My flesh reverie is demolished as the full meaning of my trip to the market comes clear not thirty minutes later. As I travel to the other side of the universe for a lesson in culture.

We are at the Whole Paycheck market in Santa Fe — a giant building crammed with all manner of “select” goodies, all offered at astronomical prices. We have only one reason to be here (contrary to what Kathy says as she putters around the organic cosmetics section) and that is to pick up a couple small jars of incredibly expensive demi-glace. I am too lazy to make it, so the commercial version will have to do — one of veal, one of chicken. I am lost without the stuff.

The atmosphere (and prices) at Whole Paycheck is astoundingly different from that at the carneceria. For one, there is no audible, peppy music. There is, as a result, no urge to dance wildly with the help.

Second, aside from the areas where one can purchase incredibly expensive hot, prepared foods, there is little odor.

The biggest difference: the geeks who inhabit the place, as help or as customers. Late middle-aged dorks in snappy outfits stride around like 16th century French courtiers and courtesans; eco- smugsters prance around, elevated above the masses by their holier-than-thou earth-oriented attitudes; young employees wearing neato aprons move about the aisles lightheaded, in an organic-produce-induced fog.

One little goof is stocking the shelf on which sit my targets — the jars of demi-glace. He has a wispy beard on his teensy chin. He wears a Jamaican hat, and revels in his faux-Rasta radiance.

“Excuse me,” says the fat guy.

Rasta Boy does not respond.

“Excuse me, but could I reach around you and get one of these jars?”

He looks up, his watery eyes taking a bit of time to focus.

I reach.

He responds.

“You want veal?”

“Huh?”

“That’s veal. You want to buy something made of veal?”

Remember, this joker is an employee. Remember, also, he is about five-foot three and weighs a little less than my right leg. It would seem his situation puts him at a disadvantage. But, no, not in Santa Fe. After all, the facade of the store is fake Colonial. I am surprised the display racks are not fake adobe. The bozo with the Jamaican topper fits right in.

“Yes,” I reply, “I want veal. I believe cows should be slaughtered as young as possible. I hear there are places in Argentina where they put a premium on the flesh of unborn calves. Hopefully, soon, they’ll develop a C-section delivery system that allows us to enjoy the embryo while Mom survives to conceive yet again.”

Rasta Boy stares at me.

“Plus,” I say, “it appears as if the sale date on this jellied baby calf juice says November 2006. Do I get a break on the price?”

He leaves.

I walk to the checkout stand to meet Kathy, who waits with her basket full of hypoallergenic items. On the way, I am hit four or five times by gaudily clad pinheads as they hurry down the aisle. Apparently, you enter Whole Paycheck and you forget how to say “excuse me” when you clobber someone with your shopping cart.

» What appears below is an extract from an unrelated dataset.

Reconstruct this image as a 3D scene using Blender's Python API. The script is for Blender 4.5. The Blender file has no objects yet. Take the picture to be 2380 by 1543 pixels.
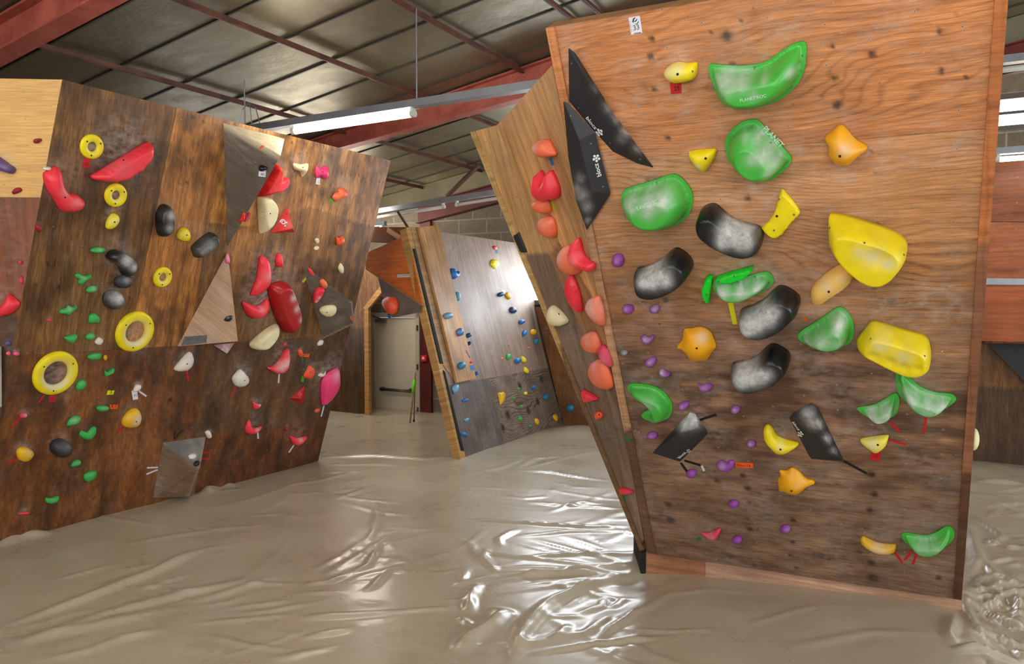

We have seven items. We give Whole Paycheck our next month’s income, and we leave.

The contrast with the carneceria is enlightening and I yammer about it all the way to Espanola. Kathy tight-jawed, repeats the phrase, “Yeah, yeah, I know, drop it, try to think about the hot tub.”

The only thing that diverts me is a stop at Romero’s, on the northwest side of Espanola. I zip into yet another authentic and comforting establishment, the tiny space crammed with all manner of great stuff, and I pick up three pounds of premium, custom-blended, hot Espanola red — one bag for me, one for Ronnie, one for GB and BFD. You can smell the terroir, even with the bags tightly sealed. This is no supermarket ground red, which has no odor at all, desiccated, its elemental power sapped. Nope, with this red, you smell, and taste, the earth in which it is grown. It is picked, dried and ground by hand, the blend put together like a fine blended wine.

Perfect stuff for my pastor or a carne asada, marinated and slow roasted in the oven.

I’m pretty sure my version of the carne al pastor will be acceptable, but I’ll take a cooler to Santa Fe the next time I am forced to go there. I will transport some of the blend from the carneceria home and I will be able to compare, and make adjustments to my own mix.

And that next trip, Tibetan prayer flags fluttering, I will make only one stop in town.

Where the music plays, and the sun don’t shine.

This story was posted on February 21, 2013.